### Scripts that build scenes
/---
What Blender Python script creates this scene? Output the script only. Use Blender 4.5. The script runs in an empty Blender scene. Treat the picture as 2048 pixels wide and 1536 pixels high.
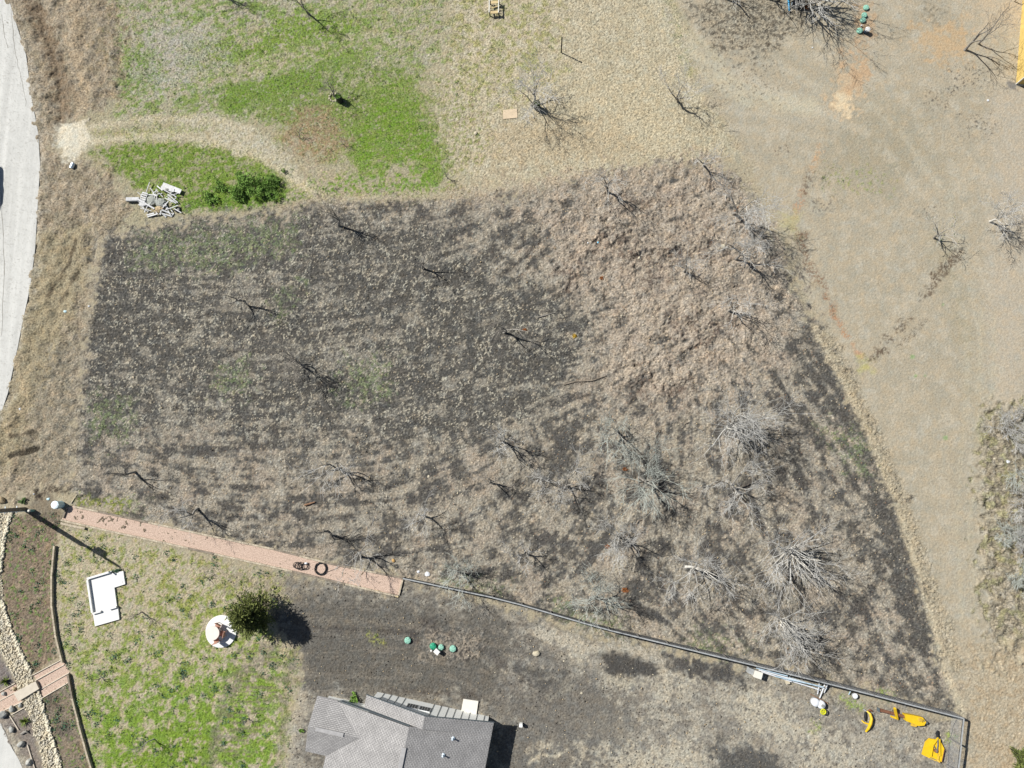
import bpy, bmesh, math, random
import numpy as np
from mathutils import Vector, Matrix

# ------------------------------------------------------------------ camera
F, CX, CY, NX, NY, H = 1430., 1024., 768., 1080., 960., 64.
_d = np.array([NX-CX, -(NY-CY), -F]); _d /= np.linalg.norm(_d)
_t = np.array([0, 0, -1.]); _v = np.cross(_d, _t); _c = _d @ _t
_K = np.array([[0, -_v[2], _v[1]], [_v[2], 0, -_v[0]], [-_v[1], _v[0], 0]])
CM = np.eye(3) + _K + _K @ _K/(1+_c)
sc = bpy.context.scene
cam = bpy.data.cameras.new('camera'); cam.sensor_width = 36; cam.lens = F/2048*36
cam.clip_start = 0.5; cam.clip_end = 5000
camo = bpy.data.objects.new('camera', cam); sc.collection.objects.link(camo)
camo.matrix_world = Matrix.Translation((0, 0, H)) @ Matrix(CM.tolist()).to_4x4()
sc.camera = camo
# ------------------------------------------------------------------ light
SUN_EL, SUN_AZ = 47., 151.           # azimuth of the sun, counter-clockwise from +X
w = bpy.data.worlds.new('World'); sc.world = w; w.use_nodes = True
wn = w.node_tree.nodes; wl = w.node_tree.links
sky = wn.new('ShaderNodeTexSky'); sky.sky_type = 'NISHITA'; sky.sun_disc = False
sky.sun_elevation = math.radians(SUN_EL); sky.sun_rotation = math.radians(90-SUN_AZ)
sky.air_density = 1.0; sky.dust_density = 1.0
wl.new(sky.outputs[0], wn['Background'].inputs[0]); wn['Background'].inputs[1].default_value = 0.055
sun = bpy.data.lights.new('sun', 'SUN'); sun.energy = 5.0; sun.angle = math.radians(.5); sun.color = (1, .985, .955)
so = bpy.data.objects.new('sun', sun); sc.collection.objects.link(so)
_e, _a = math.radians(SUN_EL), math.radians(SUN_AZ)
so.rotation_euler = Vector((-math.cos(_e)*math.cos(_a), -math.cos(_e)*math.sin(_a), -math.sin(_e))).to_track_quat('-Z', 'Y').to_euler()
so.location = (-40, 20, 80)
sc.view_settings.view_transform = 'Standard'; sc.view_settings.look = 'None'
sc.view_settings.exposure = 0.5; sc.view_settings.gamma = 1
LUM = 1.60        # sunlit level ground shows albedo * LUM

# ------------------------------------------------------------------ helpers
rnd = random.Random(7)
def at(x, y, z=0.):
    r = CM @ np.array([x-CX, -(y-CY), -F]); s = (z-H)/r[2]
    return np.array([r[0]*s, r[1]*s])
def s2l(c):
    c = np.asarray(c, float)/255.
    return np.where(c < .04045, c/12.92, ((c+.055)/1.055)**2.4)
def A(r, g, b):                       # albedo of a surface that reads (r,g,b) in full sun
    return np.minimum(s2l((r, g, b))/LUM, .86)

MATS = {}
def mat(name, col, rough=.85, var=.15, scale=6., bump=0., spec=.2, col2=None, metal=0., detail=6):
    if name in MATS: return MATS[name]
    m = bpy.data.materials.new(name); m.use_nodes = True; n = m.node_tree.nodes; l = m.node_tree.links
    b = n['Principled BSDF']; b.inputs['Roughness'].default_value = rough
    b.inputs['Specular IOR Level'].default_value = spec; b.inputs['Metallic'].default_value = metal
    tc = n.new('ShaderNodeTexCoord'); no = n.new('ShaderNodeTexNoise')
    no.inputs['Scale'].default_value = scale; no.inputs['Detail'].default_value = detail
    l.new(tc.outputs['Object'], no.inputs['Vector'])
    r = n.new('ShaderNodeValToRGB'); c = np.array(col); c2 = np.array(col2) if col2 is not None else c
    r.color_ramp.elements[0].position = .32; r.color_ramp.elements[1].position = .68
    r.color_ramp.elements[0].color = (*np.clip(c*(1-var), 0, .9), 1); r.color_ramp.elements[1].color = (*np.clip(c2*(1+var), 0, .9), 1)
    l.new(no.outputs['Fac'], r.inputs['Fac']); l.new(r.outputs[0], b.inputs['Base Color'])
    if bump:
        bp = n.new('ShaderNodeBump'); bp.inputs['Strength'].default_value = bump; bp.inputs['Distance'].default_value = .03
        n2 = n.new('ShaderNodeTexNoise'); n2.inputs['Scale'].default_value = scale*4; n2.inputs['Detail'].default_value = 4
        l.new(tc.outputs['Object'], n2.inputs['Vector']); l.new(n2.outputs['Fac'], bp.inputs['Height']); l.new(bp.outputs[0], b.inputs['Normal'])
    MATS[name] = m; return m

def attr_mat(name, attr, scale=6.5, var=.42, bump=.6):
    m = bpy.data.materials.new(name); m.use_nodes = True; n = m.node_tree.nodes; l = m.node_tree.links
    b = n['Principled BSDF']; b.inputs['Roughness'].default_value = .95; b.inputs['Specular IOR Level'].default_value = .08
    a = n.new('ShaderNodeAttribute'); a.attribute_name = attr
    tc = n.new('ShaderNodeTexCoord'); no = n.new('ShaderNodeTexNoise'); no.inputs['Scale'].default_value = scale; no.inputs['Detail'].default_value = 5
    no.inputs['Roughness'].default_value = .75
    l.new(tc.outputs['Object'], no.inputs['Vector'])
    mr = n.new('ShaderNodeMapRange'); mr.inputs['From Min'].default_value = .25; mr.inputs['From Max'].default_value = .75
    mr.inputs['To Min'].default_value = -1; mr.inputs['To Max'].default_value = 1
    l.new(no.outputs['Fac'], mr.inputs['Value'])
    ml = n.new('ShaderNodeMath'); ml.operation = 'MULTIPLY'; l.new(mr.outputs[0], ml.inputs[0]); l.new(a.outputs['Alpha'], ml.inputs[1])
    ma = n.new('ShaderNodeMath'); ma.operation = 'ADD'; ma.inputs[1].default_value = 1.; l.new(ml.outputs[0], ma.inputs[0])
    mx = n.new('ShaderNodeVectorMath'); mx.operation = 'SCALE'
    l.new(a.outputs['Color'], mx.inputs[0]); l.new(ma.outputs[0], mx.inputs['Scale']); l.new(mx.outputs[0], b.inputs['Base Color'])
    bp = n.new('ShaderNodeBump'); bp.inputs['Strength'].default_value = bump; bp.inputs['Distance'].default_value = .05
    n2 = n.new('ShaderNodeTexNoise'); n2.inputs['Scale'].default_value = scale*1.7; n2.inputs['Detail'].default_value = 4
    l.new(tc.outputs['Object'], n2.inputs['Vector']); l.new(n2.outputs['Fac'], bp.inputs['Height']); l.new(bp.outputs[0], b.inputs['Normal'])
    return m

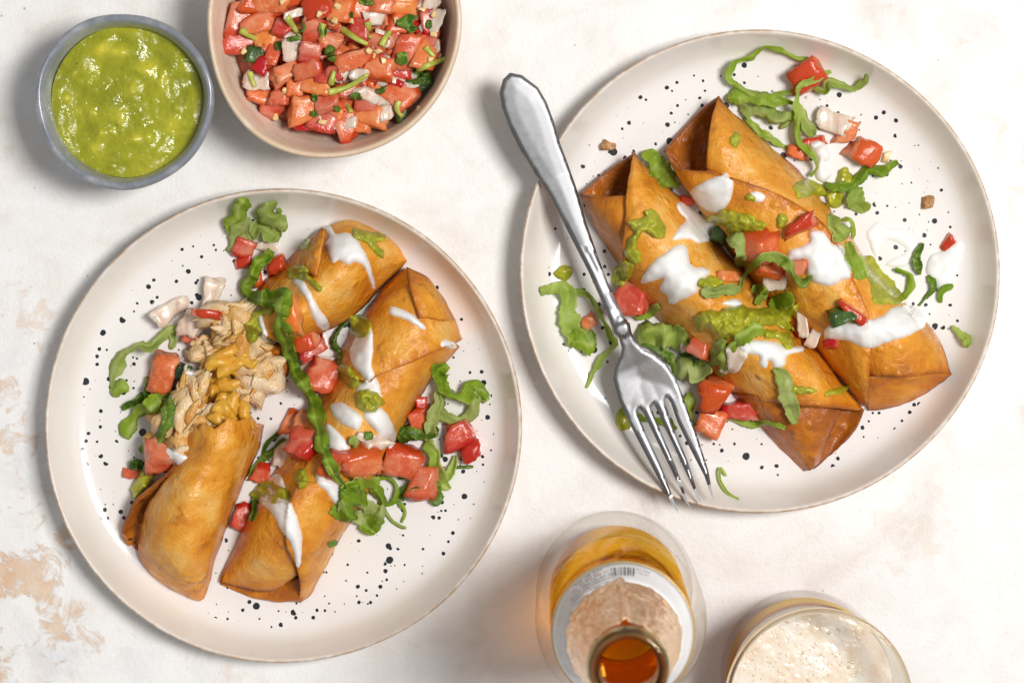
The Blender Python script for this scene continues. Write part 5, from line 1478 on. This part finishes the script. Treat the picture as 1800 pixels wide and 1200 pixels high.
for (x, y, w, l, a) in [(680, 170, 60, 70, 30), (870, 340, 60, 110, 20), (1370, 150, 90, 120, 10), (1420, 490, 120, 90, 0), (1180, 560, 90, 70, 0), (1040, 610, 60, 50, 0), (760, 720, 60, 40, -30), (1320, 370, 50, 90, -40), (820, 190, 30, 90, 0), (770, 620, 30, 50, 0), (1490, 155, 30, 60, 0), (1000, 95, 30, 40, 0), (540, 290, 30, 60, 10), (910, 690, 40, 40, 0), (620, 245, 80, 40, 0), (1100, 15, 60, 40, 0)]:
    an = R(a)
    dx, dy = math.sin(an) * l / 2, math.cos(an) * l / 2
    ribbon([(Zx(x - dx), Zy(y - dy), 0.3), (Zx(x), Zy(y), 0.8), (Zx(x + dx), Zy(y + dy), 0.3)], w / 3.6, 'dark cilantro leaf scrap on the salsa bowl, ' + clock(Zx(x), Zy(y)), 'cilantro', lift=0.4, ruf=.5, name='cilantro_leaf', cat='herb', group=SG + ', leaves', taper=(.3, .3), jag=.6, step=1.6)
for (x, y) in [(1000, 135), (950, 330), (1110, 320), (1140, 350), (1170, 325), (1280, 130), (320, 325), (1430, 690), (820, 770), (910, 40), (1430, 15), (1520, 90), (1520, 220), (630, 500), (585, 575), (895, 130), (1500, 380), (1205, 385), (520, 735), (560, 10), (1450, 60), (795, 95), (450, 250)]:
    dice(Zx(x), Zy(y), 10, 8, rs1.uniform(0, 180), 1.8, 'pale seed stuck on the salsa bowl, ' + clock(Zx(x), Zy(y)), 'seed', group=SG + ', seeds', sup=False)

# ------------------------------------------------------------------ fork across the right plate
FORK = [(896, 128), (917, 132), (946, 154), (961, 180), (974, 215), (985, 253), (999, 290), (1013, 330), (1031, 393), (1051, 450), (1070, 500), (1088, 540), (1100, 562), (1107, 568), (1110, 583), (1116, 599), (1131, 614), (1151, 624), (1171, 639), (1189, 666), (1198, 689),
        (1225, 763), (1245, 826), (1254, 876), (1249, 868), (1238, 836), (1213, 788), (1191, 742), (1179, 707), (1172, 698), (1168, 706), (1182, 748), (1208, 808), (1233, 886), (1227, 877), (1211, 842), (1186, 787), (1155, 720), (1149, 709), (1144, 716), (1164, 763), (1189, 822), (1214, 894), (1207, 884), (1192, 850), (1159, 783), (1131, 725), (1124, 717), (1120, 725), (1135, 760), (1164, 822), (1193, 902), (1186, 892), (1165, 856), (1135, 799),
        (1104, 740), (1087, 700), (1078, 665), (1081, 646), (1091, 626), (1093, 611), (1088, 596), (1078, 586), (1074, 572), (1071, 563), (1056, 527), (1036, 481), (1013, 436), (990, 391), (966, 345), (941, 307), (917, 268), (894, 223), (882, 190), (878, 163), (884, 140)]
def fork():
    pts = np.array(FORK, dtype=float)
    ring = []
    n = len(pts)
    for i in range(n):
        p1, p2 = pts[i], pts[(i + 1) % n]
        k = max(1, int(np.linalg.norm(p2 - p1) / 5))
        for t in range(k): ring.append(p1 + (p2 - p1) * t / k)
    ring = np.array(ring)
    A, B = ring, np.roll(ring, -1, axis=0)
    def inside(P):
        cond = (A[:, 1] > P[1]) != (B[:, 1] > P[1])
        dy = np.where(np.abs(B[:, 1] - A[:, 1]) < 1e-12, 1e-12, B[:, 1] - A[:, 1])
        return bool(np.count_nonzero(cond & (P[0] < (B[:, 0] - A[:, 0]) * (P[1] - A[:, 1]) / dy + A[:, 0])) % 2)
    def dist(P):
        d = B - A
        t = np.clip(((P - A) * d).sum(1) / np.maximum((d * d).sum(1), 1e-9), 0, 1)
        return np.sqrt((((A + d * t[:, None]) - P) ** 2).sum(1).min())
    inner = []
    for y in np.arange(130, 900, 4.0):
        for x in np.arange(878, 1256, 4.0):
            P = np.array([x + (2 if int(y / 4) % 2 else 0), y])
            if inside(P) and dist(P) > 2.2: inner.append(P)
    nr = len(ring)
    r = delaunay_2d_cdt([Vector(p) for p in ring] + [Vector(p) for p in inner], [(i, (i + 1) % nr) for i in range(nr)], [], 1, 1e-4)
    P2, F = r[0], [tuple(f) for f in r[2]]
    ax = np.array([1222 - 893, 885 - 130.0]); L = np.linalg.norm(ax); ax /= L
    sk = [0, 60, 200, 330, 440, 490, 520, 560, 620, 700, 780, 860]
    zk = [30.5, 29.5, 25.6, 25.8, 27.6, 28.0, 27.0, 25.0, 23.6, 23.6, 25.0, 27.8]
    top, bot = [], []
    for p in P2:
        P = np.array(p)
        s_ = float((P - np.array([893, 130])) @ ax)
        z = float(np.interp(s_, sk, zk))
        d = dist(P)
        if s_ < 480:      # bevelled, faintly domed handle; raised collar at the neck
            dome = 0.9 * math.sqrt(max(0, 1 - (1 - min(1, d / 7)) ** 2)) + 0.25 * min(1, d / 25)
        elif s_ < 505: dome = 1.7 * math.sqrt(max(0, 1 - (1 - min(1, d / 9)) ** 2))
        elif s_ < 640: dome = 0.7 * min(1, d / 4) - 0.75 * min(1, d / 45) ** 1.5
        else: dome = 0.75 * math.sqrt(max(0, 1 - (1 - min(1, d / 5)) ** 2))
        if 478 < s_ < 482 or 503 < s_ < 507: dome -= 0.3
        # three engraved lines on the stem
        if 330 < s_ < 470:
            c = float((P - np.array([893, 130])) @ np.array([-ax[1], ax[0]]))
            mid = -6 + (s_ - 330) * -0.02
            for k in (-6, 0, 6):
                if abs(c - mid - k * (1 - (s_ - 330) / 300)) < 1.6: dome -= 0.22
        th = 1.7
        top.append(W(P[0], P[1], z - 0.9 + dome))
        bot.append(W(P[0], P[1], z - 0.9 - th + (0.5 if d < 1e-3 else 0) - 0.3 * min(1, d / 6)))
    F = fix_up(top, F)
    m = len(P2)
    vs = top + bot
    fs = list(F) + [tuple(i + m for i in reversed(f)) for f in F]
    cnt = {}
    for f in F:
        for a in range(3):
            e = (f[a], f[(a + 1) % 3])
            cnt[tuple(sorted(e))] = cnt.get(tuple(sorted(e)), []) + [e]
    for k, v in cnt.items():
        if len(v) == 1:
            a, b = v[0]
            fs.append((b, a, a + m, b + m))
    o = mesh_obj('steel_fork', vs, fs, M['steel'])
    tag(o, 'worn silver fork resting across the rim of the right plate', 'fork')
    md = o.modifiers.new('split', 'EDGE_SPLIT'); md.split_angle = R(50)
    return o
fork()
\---
### Exercise requirements
Write out nothing but the lines from the start of the data through the line with "from mathutils import Vector, Matrix". Leave out the pictures.

### Exercise solution
What Blender Python script creates this scene? Output the script only. Use Blender 4.5. The script runs in an empty Blender scene. Treat the picture as 2048 pixels wide and 1536 pixels high.
import bpy, bmesh, math, random
import numpy as np
from mathutils import Vector, Matrix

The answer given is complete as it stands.